Non è facile valutare l’insieme dei processi apprenditivi solo attraverso test che tutte le piattaforme mettono oggi a disposizione. Né sono sostenibili interrogazioni individuali on line cui far corrispondere il relativo voto, aumentando magari il collegamento in video.

Prima ancora di mettere un voto è importante la relazione empatica, l’aiuto ai ragazzi ad impegnarsi e a dare senso allo studio. Se questo non viene ribadito il rischio che si corre è che i docenti rinforzino l’idea che la valutazione formativa sia solo quella da verificare in itinere, punto punto, ieri con le interrogazioni e i compiti in classe, oggi con gli attuali strumenti digitali. È un rischio che potrebbe inaridire il rapporto con il sapere degli studenti e rinforzare il convincimento assai diffuso, specialmente nella scuola secondaria, che ciò che conta sia solo il voto conseguito e non gli apprendimenti acquisiti.

L’accompagnamento e lo stimolo al miglioramento

I docenti stanno imparando in maniera accelerata ad usare le tecnologie digitali e a costruire classi virtuali.
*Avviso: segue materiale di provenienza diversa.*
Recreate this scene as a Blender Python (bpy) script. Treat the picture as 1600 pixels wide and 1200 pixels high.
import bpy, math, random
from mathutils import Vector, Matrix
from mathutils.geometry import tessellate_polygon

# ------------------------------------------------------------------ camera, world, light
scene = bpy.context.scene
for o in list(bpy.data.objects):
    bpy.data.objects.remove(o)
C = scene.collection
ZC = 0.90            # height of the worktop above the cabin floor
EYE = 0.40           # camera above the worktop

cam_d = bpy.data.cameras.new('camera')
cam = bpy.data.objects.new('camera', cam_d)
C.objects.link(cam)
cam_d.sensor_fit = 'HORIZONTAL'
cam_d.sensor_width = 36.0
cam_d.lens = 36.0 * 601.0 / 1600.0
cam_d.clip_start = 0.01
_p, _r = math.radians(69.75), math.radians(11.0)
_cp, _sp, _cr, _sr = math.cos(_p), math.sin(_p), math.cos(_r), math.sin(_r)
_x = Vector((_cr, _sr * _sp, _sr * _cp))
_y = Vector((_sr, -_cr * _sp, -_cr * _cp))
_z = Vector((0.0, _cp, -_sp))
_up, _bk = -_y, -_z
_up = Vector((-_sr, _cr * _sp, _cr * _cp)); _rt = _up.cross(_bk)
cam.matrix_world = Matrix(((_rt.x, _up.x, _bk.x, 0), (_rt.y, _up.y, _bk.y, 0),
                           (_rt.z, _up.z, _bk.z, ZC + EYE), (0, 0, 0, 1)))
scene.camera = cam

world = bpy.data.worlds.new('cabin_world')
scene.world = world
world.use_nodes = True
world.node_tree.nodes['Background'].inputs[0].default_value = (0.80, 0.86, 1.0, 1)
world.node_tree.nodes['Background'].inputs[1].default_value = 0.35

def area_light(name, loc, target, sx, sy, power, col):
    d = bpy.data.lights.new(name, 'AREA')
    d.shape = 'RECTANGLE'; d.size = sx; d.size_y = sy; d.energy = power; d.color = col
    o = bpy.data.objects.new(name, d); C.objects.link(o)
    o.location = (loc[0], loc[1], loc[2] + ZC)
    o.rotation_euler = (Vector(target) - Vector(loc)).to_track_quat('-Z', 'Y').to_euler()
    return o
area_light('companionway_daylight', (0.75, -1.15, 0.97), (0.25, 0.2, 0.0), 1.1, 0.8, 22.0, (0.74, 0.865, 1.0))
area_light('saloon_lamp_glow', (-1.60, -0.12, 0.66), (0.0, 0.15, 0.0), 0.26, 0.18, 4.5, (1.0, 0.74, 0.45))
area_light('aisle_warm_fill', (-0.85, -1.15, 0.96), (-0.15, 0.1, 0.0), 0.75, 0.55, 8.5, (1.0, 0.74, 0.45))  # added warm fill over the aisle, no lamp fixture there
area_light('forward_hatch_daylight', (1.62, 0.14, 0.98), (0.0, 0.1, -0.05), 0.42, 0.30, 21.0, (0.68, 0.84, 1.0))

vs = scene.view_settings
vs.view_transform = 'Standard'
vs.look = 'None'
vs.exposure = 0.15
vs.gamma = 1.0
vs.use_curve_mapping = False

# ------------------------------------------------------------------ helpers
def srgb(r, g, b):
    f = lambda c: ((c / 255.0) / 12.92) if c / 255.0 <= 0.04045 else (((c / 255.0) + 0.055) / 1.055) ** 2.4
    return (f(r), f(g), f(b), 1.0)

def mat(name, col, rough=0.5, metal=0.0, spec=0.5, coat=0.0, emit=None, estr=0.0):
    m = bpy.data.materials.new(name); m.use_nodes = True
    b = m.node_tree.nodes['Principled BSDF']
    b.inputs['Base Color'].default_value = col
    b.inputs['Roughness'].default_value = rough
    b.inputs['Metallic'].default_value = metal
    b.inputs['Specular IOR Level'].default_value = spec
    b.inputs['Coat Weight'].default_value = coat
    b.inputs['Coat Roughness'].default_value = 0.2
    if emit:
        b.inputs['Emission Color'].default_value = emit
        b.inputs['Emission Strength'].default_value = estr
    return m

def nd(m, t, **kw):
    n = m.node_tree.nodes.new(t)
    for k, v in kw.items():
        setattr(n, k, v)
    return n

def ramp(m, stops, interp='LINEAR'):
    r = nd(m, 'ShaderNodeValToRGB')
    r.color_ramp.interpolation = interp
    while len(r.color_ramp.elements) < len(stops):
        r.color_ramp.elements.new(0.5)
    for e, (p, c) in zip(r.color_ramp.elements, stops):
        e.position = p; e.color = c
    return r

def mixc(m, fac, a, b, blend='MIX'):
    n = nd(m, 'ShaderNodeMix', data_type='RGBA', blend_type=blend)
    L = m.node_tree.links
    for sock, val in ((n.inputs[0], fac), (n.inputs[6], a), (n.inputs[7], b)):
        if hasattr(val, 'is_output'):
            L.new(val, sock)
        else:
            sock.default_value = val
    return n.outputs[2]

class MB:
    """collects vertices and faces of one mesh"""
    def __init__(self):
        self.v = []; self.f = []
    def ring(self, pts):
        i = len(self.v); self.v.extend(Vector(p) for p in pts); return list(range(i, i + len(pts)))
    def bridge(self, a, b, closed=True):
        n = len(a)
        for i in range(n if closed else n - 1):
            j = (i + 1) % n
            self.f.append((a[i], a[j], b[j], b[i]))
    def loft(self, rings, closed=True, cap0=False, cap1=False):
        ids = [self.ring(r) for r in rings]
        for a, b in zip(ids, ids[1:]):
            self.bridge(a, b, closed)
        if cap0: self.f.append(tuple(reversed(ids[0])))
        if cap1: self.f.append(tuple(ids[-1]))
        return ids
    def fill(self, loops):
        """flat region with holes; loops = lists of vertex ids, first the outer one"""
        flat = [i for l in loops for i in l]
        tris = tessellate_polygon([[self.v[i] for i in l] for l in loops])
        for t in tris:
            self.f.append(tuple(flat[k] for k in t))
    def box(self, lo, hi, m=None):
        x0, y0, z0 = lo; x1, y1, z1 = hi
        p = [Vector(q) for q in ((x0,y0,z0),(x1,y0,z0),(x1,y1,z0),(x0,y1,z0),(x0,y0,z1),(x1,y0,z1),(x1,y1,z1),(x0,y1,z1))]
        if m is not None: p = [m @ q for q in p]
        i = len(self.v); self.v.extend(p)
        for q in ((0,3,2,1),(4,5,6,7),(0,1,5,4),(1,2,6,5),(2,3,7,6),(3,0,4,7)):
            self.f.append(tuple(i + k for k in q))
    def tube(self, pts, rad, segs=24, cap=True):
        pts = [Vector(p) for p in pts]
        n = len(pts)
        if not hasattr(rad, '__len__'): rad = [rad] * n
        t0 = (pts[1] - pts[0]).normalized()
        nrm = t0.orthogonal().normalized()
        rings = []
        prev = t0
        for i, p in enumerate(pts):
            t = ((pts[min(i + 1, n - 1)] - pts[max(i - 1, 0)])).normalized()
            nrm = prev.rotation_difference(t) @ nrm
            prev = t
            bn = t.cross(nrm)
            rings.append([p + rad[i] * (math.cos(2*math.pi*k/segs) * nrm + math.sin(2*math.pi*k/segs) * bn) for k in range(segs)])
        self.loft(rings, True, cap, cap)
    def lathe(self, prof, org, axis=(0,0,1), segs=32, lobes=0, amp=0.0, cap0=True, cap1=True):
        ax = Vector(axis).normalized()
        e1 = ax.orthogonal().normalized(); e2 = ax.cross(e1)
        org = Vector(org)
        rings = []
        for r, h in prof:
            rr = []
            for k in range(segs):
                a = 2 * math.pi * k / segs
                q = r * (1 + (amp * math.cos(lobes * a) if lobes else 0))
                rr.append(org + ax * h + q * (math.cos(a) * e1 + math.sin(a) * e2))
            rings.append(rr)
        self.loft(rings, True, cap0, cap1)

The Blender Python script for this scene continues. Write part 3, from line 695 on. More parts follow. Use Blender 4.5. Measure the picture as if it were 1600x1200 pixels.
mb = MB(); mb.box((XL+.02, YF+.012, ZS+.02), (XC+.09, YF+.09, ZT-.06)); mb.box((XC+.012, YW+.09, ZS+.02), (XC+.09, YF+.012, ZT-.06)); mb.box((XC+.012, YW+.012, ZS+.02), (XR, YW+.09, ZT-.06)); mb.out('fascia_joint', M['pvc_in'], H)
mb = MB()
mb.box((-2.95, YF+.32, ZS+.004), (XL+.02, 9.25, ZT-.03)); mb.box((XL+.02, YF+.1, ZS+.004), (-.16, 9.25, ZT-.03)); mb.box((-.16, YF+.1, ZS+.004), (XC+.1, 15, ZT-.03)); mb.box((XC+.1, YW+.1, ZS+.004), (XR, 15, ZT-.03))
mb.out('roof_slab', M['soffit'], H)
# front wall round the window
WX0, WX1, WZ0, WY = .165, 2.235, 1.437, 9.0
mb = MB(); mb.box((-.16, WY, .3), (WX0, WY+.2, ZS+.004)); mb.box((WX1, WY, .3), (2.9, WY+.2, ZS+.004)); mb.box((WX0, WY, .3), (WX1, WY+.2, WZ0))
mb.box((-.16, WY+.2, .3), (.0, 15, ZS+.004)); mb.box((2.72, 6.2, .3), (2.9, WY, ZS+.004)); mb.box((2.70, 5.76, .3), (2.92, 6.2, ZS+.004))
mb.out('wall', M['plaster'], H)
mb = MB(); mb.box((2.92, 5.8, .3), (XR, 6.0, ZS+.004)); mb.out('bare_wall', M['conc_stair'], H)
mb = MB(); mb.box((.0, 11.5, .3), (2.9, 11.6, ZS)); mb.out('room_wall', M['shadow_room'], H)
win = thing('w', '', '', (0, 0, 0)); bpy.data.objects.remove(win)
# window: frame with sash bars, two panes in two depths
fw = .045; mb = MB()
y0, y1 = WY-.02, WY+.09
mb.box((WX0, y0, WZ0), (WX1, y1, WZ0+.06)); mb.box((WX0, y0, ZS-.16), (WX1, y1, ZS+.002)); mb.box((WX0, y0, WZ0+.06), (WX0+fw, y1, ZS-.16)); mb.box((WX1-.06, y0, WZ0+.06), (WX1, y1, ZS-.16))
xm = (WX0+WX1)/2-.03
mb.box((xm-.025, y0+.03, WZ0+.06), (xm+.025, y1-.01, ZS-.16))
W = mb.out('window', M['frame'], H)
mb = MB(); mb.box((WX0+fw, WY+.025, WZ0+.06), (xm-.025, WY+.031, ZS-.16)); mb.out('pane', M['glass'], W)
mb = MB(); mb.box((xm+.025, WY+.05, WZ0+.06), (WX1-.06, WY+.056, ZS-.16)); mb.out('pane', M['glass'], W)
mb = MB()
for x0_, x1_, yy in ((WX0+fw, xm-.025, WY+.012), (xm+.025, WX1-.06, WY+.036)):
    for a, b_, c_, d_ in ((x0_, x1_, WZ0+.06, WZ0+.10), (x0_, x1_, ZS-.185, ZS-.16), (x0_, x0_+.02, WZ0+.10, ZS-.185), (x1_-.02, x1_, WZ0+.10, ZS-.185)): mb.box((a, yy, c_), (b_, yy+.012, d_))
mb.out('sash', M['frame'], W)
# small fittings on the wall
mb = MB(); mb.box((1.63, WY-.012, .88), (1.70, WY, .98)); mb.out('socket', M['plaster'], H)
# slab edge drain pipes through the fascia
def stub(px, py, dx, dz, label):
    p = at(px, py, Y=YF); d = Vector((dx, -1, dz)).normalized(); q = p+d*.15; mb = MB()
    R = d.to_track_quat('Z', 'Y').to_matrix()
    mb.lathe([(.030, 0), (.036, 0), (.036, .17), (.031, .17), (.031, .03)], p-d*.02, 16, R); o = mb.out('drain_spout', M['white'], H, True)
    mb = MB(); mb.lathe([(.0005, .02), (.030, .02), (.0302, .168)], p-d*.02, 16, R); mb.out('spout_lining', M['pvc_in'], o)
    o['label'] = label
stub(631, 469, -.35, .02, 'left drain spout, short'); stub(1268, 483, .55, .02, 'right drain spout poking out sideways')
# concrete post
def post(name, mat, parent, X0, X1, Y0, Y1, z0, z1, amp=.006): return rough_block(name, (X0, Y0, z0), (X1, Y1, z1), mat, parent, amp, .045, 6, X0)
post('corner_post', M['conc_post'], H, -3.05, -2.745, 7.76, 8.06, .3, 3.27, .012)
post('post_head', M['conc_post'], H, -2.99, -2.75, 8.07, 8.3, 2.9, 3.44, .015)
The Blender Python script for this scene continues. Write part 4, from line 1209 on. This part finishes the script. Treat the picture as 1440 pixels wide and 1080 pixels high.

Lo fanno perché sono professionisti seri, capaci di riconvertire velocemente le proprie esperienze in percorsi innovativi, perché hanno cultura e competenze e perché sono portatori di valore aggiunto. Se però sono chiamati soprattutto a documentare continuamente, attraverso voti, tutti gli esiti delle tante sollecitazioni didattiche, rischiano di concentrare la loro attenzione in via prioritaria sulle prove di verifica anziché sulla qualità dell’insegnamento.

Siamo tuttavia dell’avviso che la valutazione, anche in questa fase emergenziale, sia molto importante. Gli allievi sanno che devono fare bene la propria parte: impegnarsi, studiare, seguire le indicazioni degli insegnanti, fare i compiti, chiedere spiegazioni se qualcosa non è chiaro. Non devono, tuttavia, vivere questi momenti con l’ossessione del test. Ciò non significa che bisogna rinviare le azioni valutative a tempi migliori. Significa invece, facendo tesoro delle opportunità messe a disposizione dal digitale, trovare modalità nuove ed efficaci per tenere sotto controllo processi e ed esiti. Lo si può fare enfatizzando la funzione formativa di accompagnamento e di stimolo al miglioramento continuo, come recita la stessa normativa (D.lgs. 62/2017) in maniera tale che alla fine dell’anno si possa dare un voto attendibile, un giudizio adeguato e, soprattutto, un consiglio di miglioramento: azioni, queste, che saranno supportate da tutte le evidenze raccolte, magari attraverso dossier e diari di bordo.